Lo peor que puede ocurrirle a un artista no es convertir su decrepitud en una repetición de antiguos estándares, sino insistir en la creación. En la célebre sentencia de Modest Cuixart sobre Miró, "debió dedicar los treinta últimos años de su vida a escribir su autobiografía". Lou Reed vivió hace tiempo el primer concierto en que los cantantes dejan de exigir un surtido de sustancias prohibidas en el camerino, para solicitar con igual vigor un kit de liposucción.

Nunca olvidaré la primera noche en que Lou Reed me perdonó la vida. Ocurrió en la plaza de toros de Alcúdia, donde añoré la presencia de un torero para que culminara el espectáculo según los cánones imperantes en ese ámbito. Es el peor concierto al que he asistido, con la posible excepción de Mariah Carey en el Madison Square Garden.
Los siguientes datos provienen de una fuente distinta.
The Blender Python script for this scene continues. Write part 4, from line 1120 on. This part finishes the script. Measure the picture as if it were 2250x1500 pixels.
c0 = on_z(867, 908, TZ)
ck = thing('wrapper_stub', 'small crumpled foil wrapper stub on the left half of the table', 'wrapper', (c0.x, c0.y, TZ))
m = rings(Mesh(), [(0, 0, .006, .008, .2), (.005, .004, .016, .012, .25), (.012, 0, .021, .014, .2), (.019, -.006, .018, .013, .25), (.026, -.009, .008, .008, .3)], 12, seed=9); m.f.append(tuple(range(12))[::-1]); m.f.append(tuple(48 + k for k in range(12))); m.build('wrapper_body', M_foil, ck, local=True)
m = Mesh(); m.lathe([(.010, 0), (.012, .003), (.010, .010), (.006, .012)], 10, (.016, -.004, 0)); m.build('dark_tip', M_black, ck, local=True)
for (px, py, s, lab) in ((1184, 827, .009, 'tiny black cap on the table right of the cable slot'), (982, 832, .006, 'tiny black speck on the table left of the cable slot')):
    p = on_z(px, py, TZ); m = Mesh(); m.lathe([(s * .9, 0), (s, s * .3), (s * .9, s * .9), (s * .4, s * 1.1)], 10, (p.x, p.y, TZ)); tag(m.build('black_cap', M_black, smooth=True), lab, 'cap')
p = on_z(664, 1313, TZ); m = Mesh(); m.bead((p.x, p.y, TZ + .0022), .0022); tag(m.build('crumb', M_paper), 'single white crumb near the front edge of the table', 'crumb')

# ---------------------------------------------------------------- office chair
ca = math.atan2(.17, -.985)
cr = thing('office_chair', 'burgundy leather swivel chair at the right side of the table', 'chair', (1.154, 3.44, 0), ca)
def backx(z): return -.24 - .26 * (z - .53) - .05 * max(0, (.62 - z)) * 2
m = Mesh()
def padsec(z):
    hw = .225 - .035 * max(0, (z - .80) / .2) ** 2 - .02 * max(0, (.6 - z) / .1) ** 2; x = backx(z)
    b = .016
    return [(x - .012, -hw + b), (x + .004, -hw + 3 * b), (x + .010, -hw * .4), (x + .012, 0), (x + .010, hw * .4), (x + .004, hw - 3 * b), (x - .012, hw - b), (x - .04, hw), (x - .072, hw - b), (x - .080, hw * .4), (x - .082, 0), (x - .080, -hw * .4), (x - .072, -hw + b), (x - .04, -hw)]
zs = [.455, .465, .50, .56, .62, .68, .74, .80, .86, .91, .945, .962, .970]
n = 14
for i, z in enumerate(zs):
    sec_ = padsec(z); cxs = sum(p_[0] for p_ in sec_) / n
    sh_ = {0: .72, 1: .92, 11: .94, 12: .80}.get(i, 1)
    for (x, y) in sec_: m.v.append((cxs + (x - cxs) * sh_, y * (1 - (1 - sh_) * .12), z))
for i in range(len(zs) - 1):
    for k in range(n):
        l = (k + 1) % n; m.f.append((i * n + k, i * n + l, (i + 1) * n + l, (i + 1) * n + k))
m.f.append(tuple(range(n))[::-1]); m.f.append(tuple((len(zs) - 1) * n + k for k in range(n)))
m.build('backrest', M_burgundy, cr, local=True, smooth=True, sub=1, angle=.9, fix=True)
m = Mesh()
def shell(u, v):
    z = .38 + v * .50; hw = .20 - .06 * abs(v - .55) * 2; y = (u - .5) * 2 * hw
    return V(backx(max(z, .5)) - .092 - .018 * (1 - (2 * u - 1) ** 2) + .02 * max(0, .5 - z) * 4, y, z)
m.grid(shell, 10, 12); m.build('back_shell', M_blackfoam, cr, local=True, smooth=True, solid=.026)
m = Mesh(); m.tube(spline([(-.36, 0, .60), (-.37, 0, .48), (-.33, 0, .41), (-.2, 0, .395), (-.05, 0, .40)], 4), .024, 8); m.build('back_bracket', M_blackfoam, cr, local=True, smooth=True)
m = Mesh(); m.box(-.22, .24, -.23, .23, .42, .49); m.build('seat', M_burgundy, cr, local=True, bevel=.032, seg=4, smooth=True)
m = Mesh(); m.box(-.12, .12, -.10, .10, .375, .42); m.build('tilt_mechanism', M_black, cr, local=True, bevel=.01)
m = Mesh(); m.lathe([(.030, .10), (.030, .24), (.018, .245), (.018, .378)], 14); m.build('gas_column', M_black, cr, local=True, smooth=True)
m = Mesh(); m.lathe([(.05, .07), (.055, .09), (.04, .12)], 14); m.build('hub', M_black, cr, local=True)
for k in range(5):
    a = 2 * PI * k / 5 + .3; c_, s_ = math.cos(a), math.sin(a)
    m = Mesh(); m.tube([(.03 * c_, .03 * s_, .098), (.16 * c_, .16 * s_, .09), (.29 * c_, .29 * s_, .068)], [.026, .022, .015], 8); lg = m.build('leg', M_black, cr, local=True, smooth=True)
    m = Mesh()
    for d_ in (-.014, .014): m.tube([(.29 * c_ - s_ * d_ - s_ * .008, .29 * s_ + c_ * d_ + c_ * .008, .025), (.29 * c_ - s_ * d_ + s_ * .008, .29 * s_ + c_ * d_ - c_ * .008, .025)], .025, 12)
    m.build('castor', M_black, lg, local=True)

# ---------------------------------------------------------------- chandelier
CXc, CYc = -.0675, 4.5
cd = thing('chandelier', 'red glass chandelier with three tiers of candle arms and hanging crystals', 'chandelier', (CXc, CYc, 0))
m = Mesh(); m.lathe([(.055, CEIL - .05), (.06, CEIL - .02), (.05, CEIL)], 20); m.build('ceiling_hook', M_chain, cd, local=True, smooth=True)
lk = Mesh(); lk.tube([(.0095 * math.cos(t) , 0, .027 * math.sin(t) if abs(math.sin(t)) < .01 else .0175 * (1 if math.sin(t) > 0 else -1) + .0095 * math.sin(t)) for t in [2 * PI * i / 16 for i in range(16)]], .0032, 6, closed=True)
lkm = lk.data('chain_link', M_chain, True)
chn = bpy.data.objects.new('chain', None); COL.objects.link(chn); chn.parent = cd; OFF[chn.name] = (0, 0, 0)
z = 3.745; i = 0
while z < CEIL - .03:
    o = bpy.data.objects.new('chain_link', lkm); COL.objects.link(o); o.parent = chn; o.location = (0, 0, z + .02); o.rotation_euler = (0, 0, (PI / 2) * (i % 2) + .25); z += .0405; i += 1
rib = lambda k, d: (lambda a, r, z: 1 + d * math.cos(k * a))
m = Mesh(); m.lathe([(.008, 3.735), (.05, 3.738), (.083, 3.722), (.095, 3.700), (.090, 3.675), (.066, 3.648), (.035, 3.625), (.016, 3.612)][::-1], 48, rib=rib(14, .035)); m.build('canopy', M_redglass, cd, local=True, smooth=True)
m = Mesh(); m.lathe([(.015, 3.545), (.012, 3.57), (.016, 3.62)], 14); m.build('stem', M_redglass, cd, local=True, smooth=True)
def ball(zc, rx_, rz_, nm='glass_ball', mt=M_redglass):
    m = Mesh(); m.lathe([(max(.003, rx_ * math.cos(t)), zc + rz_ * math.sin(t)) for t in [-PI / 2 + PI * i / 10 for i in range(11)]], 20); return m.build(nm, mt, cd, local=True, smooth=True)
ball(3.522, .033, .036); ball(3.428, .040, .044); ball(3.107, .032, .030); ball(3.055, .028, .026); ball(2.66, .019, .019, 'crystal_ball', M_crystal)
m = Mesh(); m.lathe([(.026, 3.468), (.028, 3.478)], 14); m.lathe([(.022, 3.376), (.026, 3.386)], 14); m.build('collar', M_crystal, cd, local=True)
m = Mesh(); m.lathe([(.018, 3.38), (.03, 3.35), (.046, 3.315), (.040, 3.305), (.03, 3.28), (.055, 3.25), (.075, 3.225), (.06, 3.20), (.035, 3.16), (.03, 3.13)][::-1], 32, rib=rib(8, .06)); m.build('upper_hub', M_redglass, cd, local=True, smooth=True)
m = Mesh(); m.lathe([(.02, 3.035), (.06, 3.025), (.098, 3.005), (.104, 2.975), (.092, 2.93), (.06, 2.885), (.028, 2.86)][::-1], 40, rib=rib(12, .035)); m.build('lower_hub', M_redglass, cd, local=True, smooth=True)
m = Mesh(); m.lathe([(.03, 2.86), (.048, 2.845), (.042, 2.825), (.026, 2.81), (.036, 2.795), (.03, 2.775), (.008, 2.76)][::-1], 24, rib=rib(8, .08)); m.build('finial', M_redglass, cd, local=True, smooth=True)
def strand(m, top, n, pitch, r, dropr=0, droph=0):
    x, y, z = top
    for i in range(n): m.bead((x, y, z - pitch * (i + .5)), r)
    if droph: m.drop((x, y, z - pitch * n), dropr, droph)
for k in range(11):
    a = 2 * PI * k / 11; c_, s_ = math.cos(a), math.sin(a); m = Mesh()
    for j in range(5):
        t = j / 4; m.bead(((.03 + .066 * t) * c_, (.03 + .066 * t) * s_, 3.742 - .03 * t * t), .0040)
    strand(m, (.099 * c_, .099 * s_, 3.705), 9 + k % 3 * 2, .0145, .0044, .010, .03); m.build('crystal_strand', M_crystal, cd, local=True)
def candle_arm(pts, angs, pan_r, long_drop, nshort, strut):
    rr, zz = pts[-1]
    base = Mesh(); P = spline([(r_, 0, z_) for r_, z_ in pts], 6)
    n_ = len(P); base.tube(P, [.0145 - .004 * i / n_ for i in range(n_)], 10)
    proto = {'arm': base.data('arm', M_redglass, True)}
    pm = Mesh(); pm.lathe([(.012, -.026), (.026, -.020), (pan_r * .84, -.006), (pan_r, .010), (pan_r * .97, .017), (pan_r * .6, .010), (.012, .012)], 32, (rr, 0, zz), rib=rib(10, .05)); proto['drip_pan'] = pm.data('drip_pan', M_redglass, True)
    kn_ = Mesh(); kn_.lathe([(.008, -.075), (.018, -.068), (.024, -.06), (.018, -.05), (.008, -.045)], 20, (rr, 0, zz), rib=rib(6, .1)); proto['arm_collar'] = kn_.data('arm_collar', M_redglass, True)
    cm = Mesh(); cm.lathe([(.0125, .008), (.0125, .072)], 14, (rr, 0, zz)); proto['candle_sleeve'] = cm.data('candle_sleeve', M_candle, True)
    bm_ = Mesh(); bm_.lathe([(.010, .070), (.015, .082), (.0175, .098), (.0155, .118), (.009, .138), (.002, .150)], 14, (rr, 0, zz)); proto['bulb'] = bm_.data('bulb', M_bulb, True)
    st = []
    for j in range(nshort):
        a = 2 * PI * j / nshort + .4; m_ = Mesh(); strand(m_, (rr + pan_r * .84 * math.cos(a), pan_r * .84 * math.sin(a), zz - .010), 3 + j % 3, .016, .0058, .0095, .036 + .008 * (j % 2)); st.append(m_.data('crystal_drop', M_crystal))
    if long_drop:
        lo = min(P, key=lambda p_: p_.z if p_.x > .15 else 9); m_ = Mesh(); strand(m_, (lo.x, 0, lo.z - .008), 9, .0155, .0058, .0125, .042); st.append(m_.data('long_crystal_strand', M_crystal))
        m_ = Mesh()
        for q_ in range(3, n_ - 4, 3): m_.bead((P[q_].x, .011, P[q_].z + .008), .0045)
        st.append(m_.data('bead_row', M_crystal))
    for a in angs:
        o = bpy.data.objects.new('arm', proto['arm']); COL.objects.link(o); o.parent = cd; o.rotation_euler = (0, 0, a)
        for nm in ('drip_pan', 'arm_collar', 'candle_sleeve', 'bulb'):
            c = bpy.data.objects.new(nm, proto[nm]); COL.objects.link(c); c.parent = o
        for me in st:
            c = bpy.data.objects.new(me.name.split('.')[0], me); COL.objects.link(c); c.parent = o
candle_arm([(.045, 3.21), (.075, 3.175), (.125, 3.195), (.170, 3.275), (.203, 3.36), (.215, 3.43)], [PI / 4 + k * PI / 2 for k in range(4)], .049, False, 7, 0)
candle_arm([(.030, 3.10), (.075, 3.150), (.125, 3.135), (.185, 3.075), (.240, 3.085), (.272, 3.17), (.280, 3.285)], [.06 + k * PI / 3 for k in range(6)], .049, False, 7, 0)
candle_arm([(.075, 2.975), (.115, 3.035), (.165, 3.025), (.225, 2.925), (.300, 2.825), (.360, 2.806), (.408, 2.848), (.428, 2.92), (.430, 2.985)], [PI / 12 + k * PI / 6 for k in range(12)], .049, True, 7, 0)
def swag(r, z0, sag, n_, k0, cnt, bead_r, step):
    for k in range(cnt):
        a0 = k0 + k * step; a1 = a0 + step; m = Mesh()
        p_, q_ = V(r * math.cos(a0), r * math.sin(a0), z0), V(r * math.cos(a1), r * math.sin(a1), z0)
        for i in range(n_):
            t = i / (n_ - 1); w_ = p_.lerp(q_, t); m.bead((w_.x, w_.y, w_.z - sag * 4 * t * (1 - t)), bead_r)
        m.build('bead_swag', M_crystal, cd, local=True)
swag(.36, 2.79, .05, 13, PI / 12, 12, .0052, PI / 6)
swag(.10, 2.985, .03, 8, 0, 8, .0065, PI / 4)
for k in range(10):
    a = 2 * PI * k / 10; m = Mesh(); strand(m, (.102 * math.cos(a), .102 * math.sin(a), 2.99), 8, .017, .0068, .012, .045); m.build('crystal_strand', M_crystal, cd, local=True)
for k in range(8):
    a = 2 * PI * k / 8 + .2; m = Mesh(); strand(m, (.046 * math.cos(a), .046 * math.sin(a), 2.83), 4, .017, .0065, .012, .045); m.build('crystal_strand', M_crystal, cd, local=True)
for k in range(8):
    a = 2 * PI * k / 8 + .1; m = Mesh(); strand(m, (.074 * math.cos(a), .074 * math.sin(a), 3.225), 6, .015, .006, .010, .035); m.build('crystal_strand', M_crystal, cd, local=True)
El cantante quería aburrirse y aburrirnos, por lo que triunfó por partida doble.

Hoy pagaría por no ver a Lou Reed, suerte que la crisis griega no nos obliga a tales sacrificios. Su perfecta imitación gritona de Belén Esteban debiera ilustrarnos sobre la farsa de la intelectualidad neoyorquina, ávida de celebridad y desdeñosa de la esclavitud que conlleva. El Baluard es el recinto ideal para confinar las deposiciones del norteamericano, sin demasiado riesgo de contagio para la población civil. Nunca confesaremos que, si Lou Reed significó tanto en nuestras vidas, nuestras vidas no son para tanto.